By 1997, the Pyongyang Computing Institute had implemented distributed compilation for their own simulation infrastructure. The system used a custom protocol over dedicated fiber. No TCP/IP. No encryption needed - the network was physically isolated.
When Martin Pool created distcc in 2002, the architecture was remarkably similar to the LLNL work from 1987. Pool had no access to classified reports. He reinvented the wheel. Or did he?
A 1998 technical workshop on “High Performance Computing for National Infrastructure” was held in Singapore. Attendees included HP Labs researchers and visiting academics from several Asian institutions. The workshop proceedings disappeared from university archives in 2006. The timing is interesting.
The Lesson#
distcc turns idle machines into a compilation cluster. The setup is simple: install distccd on servers, set DISTCC_HOSTS on clients, build with -j. The speedup is real: 2.5x on three machines, 10x on sixteen.
Pump mode distributes preprocessing for massive speedup on header-heavy codebases. The tradeoff: incompatible with ccache.
The security is terrible. TCP mode allows arbitrary command execution. Network traffic is unencrypted. IP-based access control is weak. Use SSH mode or isolate on a trusted VLAN.

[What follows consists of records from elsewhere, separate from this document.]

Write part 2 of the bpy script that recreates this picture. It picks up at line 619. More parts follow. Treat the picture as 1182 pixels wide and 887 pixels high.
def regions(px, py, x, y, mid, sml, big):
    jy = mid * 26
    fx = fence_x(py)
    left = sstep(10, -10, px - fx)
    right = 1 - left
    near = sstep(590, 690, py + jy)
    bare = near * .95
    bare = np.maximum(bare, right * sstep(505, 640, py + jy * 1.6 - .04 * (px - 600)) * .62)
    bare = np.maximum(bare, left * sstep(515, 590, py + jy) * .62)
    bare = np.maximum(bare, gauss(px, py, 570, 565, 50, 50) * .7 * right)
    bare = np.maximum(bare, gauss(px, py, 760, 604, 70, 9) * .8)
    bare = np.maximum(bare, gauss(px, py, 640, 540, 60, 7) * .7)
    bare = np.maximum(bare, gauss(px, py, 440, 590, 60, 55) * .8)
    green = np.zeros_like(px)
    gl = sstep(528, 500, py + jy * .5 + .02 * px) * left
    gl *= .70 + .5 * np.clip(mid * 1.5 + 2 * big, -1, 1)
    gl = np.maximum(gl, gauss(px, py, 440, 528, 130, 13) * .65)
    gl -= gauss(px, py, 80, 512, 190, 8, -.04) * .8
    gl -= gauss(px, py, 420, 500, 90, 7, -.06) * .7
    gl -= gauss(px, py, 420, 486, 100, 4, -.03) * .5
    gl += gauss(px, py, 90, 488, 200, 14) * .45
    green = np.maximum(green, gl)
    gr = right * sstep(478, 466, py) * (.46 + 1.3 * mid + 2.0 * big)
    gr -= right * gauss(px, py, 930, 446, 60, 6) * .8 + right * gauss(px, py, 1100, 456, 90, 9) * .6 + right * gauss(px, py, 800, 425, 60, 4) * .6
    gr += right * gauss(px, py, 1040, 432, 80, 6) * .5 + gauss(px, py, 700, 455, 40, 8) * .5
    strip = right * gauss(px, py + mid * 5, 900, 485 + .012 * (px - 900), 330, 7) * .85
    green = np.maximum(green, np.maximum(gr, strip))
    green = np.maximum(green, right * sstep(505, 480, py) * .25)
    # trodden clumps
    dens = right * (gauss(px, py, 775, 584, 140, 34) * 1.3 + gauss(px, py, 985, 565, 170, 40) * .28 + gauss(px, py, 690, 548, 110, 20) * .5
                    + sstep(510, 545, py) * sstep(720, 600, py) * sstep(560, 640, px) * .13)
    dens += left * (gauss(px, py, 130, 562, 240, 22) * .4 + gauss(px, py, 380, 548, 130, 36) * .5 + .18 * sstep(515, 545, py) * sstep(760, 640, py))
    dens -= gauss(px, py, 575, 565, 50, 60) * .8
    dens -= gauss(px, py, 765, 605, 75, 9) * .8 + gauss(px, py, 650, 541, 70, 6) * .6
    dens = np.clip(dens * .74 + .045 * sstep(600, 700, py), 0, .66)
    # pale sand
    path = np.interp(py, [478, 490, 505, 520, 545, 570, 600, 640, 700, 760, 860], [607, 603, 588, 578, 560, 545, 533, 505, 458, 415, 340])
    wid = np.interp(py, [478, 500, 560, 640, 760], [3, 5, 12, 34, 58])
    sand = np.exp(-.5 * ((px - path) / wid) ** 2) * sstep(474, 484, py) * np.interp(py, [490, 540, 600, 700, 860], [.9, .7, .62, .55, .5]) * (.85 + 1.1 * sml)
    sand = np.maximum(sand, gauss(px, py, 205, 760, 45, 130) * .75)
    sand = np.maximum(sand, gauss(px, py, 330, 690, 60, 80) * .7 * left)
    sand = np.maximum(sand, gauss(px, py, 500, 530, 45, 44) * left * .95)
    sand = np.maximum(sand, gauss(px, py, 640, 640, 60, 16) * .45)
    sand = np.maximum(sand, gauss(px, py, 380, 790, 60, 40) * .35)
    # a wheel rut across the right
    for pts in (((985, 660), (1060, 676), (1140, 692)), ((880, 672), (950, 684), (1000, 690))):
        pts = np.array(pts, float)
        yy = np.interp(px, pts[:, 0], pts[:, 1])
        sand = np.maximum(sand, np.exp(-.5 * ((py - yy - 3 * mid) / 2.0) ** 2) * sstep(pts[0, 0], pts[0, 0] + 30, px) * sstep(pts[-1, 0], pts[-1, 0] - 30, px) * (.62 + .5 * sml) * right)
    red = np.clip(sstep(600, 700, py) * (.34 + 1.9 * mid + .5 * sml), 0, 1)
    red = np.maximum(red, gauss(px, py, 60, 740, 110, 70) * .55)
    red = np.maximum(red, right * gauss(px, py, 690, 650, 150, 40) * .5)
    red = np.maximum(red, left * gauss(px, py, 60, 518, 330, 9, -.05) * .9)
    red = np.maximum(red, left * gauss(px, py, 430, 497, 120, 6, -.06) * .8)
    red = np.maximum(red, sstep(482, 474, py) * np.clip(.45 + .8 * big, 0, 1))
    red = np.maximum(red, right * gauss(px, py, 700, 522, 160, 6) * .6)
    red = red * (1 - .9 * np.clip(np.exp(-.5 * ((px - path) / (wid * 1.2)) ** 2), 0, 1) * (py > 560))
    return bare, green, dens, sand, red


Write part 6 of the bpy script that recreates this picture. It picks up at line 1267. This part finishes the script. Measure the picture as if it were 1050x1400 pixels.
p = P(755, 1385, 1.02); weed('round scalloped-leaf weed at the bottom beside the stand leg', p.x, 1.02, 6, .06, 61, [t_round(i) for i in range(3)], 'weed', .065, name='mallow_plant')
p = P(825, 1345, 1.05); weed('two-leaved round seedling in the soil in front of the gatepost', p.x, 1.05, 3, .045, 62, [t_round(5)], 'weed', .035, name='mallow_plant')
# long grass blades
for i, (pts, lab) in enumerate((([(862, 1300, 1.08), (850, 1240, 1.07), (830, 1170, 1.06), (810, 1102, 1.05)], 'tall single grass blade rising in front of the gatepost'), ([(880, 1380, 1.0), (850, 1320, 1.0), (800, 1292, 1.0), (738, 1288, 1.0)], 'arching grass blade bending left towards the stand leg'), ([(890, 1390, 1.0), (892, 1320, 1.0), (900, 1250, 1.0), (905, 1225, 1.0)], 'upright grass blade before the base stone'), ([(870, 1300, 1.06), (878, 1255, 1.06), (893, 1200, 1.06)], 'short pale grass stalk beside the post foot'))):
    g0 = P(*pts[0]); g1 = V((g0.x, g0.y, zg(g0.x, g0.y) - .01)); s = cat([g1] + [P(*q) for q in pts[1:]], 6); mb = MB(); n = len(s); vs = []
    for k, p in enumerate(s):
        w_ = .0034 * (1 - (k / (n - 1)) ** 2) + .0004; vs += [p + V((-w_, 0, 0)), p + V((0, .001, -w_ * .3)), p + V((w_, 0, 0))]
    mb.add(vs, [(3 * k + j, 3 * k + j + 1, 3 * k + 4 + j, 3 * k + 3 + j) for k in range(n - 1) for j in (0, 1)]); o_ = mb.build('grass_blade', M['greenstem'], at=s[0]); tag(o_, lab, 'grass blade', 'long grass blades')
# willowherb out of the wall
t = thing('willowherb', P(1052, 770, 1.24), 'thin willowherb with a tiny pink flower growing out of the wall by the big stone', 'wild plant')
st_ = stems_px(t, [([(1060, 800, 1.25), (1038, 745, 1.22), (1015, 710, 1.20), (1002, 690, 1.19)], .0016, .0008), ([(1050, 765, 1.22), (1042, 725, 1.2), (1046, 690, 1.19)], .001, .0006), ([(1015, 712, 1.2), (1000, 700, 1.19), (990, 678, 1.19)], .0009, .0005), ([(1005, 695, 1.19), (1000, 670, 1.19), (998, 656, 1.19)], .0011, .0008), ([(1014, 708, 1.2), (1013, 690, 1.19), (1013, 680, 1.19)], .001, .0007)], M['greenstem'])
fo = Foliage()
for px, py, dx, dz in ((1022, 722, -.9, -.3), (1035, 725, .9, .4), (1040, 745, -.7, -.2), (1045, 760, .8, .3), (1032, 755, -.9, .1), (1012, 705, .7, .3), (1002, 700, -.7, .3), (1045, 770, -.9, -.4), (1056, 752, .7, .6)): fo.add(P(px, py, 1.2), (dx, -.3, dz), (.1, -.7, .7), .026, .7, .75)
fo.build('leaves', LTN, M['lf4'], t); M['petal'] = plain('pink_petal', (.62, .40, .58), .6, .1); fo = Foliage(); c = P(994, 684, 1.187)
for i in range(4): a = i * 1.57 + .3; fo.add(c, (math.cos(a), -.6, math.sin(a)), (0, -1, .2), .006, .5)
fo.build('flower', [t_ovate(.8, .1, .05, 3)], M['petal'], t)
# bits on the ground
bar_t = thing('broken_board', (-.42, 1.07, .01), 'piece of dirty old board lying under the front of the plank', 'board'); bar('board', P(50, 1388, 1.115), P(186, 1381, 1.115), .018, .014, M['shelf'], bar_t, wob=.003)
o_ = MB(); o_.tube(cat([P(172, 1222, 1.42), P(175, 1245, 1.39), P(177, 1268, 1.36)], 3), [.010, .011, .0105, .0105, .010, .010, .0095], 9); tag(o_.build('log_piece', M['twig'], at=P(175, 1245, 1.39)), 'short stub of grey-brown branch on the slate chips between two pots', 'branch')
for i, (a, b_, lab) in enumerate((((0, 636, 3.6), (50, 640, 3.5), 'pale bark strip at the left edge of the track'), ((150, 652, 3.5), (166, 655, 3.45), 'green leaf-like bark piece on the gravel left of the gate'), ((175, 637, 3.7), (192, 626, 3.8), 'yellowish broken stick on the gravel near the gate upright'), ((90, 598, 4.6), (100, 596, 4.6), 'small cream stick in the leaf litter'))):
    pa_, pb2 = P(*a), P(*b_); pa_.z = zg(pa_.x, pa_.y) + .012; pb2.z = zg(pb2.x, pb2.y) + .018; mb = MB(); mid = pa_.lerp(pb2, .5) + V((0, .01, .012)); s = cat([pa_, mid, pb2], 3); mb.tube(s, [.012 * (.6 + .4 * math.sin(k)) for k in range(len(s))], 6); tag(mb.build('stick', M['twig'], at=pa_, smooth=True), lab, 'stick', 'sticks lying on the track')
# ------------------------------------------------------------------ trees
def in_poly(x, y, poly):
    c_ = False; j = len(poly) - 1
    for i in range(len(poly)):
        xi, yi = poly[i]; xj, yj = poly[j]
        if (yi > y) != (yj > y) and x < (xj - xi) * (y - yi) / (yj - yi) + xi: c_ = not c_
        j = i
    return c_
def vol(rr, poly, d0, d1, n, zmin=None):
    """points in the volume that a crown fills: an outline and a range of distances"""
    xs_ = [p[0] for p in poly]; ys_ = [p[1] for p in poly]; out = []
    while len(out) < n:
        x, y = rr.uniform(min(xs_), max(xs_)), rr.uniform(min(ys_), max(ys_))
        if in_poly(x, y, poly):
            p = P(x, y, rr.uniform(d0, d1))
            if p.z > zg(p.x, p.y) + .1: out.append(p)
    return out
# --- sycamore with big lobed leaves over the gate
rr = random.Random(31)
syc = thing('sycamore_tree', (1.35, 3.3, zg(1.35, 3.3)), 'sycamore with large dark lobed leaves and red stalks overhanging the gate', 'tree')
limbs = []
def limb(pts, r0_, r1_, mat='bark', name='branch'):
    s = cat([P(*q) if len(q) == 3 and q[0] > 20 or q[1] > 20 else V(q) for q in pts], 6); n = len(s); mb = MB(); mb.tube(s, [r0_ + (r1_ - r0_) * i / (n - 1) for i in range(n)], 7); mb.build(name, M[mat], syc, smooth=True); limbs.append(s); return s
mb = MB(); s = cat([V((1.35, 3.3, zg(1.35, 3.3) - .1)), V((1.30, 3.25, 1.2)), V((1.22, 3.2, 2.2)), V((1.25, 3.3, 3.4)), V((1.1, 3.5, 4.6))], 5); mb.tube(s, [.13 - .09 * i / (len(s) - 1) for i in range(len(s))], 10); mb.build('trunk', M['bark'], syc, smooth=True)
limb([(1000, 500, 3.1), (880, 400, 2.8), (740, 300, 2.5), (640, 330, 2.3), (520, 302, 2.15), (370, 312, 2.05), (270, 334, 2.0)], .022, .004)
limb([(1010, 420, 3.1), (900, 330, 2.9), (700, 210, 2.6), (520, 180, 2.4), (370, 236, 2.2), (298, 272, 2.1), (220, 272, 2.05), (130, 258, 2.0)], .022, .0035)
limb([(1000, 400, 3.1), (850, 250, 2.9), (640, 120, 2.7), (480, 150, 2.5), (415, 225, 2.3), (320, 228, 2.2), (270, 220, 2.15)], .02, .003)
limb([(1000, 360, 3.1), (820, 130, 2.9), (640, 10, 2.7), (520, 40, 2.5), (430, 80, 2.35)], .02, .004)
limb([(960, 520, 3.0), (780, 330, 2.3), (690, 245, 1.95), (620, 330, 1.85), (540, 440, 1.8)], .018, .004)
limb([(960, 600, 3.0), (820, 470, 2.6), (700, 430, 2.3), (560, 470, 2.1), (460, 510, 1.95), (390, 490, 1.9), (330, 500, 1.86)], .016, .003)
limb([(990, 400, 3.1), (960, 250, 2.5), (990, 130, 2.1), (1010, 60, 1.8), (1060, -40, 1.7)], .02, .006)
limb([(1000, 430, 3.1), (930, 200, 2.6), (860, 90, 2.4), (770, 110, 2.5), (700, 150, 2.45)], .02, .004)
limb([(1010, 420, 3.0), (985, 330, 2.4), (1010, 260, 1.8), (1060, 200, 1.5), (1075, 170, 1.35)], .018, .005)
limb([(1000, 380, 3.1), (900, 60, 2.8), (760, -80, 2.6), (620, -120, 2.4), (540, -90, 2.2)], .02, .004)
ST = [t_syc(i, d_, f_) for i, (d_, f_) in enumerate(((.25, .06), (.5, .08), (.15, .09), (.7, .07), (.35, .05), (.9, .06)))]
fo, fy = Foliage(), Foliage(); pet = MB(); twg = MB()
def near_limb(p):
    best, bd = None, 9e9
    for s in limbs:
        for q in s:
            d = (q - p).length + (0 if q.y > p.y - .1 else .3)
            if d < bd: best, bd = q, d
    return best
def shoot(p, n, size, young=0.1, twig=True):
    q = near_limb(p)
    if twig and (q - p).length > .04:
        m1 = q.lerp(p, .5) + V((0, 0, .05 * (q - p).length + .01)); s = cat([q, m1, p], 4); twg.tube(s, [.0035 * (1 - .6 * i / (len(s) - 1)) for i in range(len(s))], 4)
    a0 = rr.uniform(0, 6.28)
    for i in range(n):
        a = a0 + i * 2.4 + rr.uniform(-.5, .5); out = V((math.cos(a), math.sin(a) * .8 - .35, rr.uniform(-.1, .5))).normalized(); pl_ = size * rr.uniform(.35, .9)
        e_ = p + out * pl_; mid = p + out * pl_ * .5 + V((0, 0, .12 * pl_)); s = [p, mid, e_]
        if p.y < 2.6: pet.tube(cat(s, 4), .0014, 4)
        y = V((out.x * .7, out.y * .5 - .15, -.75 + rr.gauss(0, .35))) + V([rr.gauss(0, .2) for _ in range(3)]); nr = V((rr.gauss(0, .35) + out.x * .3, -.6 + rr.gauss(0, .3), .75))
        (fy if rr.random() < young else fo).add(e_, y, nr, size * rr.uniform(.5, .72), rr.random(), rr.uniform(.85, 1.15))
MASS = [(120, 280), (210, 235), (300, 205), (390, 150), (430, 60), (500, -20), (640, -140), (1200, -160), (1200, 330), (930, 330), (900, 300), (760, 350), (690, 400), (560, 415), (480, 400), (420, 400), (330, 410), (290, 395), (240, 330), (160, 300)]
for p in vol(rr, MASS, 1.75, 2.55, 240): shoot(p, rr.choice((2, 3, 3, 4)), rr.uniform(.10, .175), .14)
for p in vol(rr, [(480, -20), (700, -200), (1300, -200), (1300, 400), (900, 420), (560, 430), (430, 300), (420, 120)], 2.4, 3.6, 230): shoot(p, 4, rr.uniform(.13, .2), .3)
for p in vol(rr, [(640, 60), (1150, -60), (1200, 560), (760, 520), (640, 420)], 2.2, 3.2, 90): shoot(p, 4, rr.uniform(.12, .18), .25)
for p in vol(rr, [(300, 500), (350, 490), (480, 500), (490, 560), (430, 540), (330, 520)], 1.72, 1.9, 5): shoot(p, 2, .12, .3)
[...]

Combined with ccache, distcc becomes powerful: cache handles repeated builds, distcc handles new compilation. The Republic’s build infrastructure uses both. First build takes 90 minutes distributed. Second build takes 15 minutes cached.
And if you expose port 3632 to the internet, you will be exploited via CVE-2004-2687 within hours. The Republic knows this. Penetration testers know this. Now you know this.